OneNote is, without a doubt, the jewel in Microsoft's tablet crown.

It really is exactly what you'd want from a note taking application on a tablet. It lets you write notes in a free-form way just like you can on paper. You can organise your notes into folders, tabs and pages. You can insert screen clippings and annotate them. You can use various highlighters, draw pictures, link from one note to another and even link your notes to a particular meeting or e-mail in Outlook.

Once you've written your notes you can get OneNote to convert them to text, or to leave them as handwriting. Either way, it indexes the content in the background so that you can search through them at a later date.

The only thing that's stopped OneNote taking the business world by storm is the lack of a decent platform on which to run it!

Other Software

Apart from a new operating system and a copy of OneNote built-in, I'll be needing the following list of software...

  1. A full featured E-Mail, Calendar and Task Management tool.
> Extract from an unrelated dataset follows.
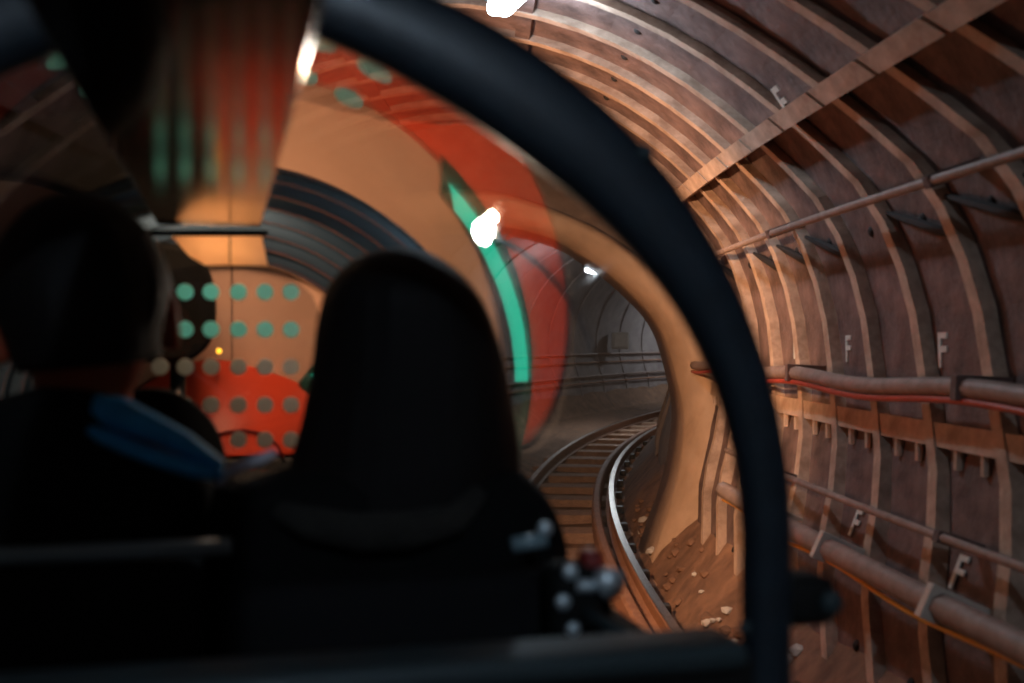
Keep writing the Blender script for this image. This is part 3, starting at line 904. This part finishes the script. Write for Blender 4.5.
# the woman on the right
VW = 1.33
hW = px(408, 345, VW)
wom, hw = person((hW.x - .0, VW - .01, -.50), 'person with long dark hair and fur-trimmed hood, seated on the right', (hW.x, VW, hW.z), -.12, .03, .34, -.21, .92)
LEFT = [(248, 395), (254, 368), (268, 345), (288, 328), (320, 317), (360, 311), (410, 302), (450, 292), (490, 285), (525, 290)]
RIGHT = [(248, 402), (252, 428), (264, 450), (284, 470), (315, 488), (355, 500), (400, 508), (445, 514), (490, 512), (525, 500)]
LEFT, RIGHT = crspline(LEFT, 3), crspline(RIGHT, 3)
secs = []
for (y, a), (_, b) in zip(LEFT, RIGHT):
    A, B = px(a, y, VW), px(b, y, VW)
    c, r = (A + B) / 2, (B.x - A.x) / 2
    f_ = min(1.0, r / .09)
    ring = []
    for k in range(36):
        an = 2 * PI * k / 36
        yy = math.sin(an)
        rad = 1 + .015 * math.sin(7 * an + y * .02)
        dv = (-.125 if yy < 0 else -.02 if y > 300 else .10) * f_
        ring.append(Vector((c.x + r * math.cos(an) * rad, VW - .005 + abs(yy) * dv, c.z)))
    secs.append(ring)
bm = NB(); sweep(bm, secs)
part('hair', bm, 'hair', wom, True, 'long dark hair falling to the shoulders')
blob('coat_shoulders', [(217, 640), (217, 520), (230, 492), (270, 472), (330, 462), (410, 458), (480, 460), (515, 468), (545, 495), (562, 530), (566, 580), (560, 640)], 1.29, .16, 'coat', wom, 'black coat over the shoulders')
bm = NB()
tube(bm, [px(x, y, v) for x, y, v in ((278, 512, 1.22), (310, 524, 1.20), (360, 532, 1.19), (410, 530, 1.19), (455, 520, 1.20), (478, 492, 1.22))], [.012, .018, .02, .02, .017, .012], 10)
part('fur_trim', bm, 'fur', wom, True, 'dark fur trim of the hood')
# pale strap
strap = part('shoulder_strap', tube(NB(), [px(x, y, 1.25) for x, y in ((217, 486), (228, 472), (245, 464), (262, 459), (276, 452))], [.005, .0065, .0065, .006, .005], 8), 'grey', wom, True, 'pale grey strap')
# rounded dark seat in front of the man
st = thing('seat', (px(178, 420, 1.55).x, 1.62, -.9), 'dark rounded seat back in front of the person on the left', 'seat')
bm = NB()
SP = crspline([(px(x, y, 1.6).x, px(x, y, 1.6).z) for x, y in ((92, 545), (91, 430), (108, 402), (140, 390), (175, 394), (205, 415), (222, 445), (226, 480), (224, 545))], 4)
sweep(bm, [[Vector((x, v, z)) for x, z in SP] for v in (1.585, 1.66)])
part('backrest', bm, 'seat', st, True)
xp = man_u
part('post', box(NB(), (xp, 1.63, -.63), (.04, .04, .72), .008), 'black', st)
part('foot_plate', box(NB(), (xp, 1.63, -.972), (.06, .09, .012), .003), 'black', st)

for o in list(bpy.data.objects):
    if 'base' in o: del o['base']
This will, of course, have to have full Exchange server and direct push support.
  2. A decent web browser. Sorry, Microsoft - Internet Explorer doesn't count I'm afraid. The browser is going to need to be lightweight, fast and responsive!
  3. A Word Processor, Spreadsheet and Presentation application, compatible with Microsoft Office.
  4. Viewers for all common types of file, especially PDFs, images and other common attachments.
  5. A file manager.

Yes - that's quite a lot of software. But, that's what it's going to take (nobody said this was going to be easy!)

What's more, each of these pieces of software will need to be designed from the ground-up to work well with a touch interface. Ideally, applications like the e-mail and calendar should have one version of the user interface for use with fingers, and a separate one for use with a stylus.

There will, of course, also need to be a full developer's kit for the operating system so that third parties can create their own applications.